Three U.S. hedge fund executives have been charged with securities fraud, among other things, over allegations that they secretly restructured their funds in order to prevent a large redemption.
U.S. authorities announced that a federal grand jury has returned a 19-count indictment charging three executives of New Stream Capital LLC, a Ridgefield, Conn.-based hedge fund, with conspiracy, securities fraud, and wire fraud. The three surrendered to the FBI in New Haven Tuesday, and were later released on bond. They pleaded not guilty to the charges, which have not been proven.

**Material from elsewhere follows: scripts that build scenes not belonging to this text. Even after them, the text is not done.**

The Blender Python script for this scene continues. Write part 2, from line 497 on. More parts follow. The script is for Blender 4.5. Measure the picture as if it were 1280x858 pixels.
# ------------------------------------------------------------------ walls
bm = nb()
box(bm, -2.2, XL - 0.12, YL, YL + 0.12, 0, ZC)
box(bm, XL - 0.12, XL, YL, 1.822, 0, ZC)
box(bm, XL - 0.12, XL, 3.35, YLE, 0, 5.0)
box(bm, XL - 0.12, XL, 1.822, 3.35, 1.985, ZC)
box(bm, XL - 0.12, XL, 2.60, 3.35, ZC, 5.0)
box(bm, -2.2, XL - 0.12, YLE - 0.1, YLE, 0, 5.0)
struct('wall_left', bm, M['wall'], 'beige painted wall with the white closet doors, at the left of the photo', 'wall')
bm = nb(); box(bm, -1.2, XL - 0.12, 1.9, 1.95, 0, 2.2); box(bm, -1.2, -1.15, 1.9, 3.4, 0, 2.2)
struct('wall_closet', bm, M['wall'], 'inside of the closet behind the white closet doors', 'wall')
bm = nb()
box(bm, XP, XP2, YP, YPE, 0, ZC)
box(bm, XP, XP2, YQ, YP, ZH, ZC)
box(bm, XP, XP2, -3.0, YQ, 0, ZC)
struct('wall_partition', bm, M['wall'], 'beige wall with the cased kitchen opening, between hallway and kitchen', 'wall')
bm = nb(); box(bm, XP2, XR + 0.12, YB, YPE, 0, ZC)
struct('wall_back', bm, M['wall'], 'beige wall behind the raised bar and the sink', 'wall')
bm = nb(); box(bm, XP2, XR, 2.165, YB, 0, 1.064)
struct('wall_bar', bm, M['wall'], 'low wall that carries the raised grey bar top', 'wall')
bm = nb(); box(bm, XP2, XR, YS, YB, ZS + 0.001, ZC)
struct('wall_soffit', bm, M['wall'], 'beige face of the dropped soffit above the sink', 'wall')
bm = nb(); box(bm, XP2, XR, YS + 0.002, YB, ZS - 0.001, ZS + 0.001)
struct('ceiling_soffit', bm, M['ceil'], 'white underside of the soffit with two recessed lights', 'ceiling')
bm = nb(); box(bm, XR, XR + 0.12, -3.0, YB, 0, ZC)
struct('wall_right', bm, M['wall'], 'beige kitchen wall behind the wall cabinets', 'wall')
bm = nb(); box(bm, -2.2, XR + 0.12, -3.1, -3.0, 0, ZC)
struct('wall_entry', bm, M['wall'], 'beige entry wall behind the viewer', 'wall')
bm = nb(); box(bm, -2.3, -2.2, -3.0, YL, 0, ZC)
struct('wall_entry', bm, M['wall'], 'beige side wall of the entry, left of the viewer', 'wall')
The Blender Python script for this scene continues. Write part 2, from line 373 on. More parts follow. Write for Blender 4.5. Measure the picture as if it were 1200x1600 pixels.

According to the indictment and statements made in court, in November 2007, New Stream launched new feeder funds, one based in the U.S. and a series of funds based in the Cayman Islands. It also planned to close its existing Bermuda Fund, and require its foreign investors to move their investments into the Cayman Fund. However, one of its largest investors decided to redeem its whole investment in the Bermuda Fund. It alleges that, in order to prevent that redemption, the executives devised a scheme to secretly keep the Bermuda Fund open and give priority to its investors.
The indictment also alleges that the firm failed to inform investors who had transferred into the Cayman Fund that the Bermuda Fund was remaining open, or that it was being given priority over the Cayman Fund. And, it says the firm continued to market to investors by concealing the magnitude of the pending redemptions, and by using deceptive marketing materials that failed to disclose the existence of the Bermuda Fund.
Each of the defendants is charged with one count of conspiracy, 10 counts of securities fraud and eight counts of wire fraud.
At the same time, the U.S. Securities and Exchange Commission (SEC) also brought charges against the firm and the executives. The SEC is seeking a variety of sanctions and relief against them including injunctions, disgorgement of ill-gotten gains with prejudgment interest, and penalties. Its allegations haven’t been proven either.
“Hedge fund managers who put greed ahead of full disclosure to investors violate a fundamental trust,” said George Canellos, acting director of the SEC’s division of enforcement.